HOUSTON—It was a bad week, right from the start.
All of the signs of trouble ahead were evident, but all along the belief was that they were good enough to overcome their irritants and beat a one-win team that was ranked near the bottom of every meaningful statistical category.
As it turned out, they couldn't, and the age-old NFL dogma about "any given Sunday" held true, again. As unthinkable as it was when the week began, the Jaguars did, in fact, lose to the Houston Texans. They lost bad to the Texans, 27-7.
Let's go back to Wednesday, with a team coming off a bye week of rest. The news was not encouraging.
In Jack Del Rio's press conference, he painted a dismal picture of the team's physical state. He referred to a long injury list and told reporters the bye week hadn't been long enough to heal his team's hurts.
Most discouragingly, two key players, Marcus Stroud and Matt Jones, remained injury report headliners. By week's end, of course, each would be downgraded to "out." Del Rio's injury report, however, would become an even greater concern as the days passed.
On Friday morning, the coach reported to work thinking the state of his team was stable and it was in the final stages of preparation to score a win that would put the Jaguars into solid playoff contention nearing the midway point in the season. At 10 o'clock on Friday morning, however, Del Rio was told his starting quarterback was hobbled.
Byron Leftwich missed practice on Friday, as he spent the day in the training room acquiring treatment for a mysterious ankle injury. Leftwich had left Alltel Stadium on Thursday without a limp. Nobody knew why Leftwich awoke on Friday with a sore and swollen left ankle.
Their troubles just wouldn't quit.
When Jaguars players drove to Alltel Stadium on Saturday morning for a brief practice before heading to the airport, they were greeted by roadblocks that prevented them from getting into the Alltel parking lot. A road race event caused some players to be unable to report for meetings on time, which caused Del Rio to have to push his schedule back.
No big deal? Wrong. Football teams are very fragile commodities. The most minor of distractions can damage their routine and focus.
Del Rio's Saturday morning got a bad start when he picked up the newspaper and read that his star running back was complaining about his contract. It was, yet, another distraction; the kind coaches especially dislike.
Forget about the bogus terrorist threat from earlier in the week. You don't scare these guys with that stuff. Their flight proceeded smoothly and uneventfully to Houston and the hope was that maybe, just maybe, they left all of their troubles behind in Jacksonville.
They apparently did not. Some players acknowledged that they had spent a wakeful night in a noisy hotel. Party noise from the street filled several rooms on the street side of the hotel. One player spoke of finally being able to fall asleep, only to be awakened at five in the morning by loud sounds within the hotel. His night was over. It was time to play.
Good football players don't complain. They don't make excuses and the Jaguars made none following their loss in Houston. They upheld the highest standards of post-defeat conduct.
"I'm not going to look back on the week.
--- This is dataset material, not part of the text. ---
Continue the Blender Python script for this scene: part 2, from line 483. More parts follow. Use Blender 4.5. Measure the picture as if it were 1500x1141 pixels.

That's looking for excuses," Kyle Brady said. "We played poorly. They played well."
"We've overcome adversity before. We were pretty confident in our scheme and in our players to get the job done. There's never an asterisk to explain why you won or why you lost. We have to make sure we get the job done," Donovin Darius said.
They played poorly and that has been duly acknowledged, but there's no denying that the Jaguars were battling forces other than the Texans. Every way they turned, trouble dogged them.
"We've had better weeks," Del Rio said.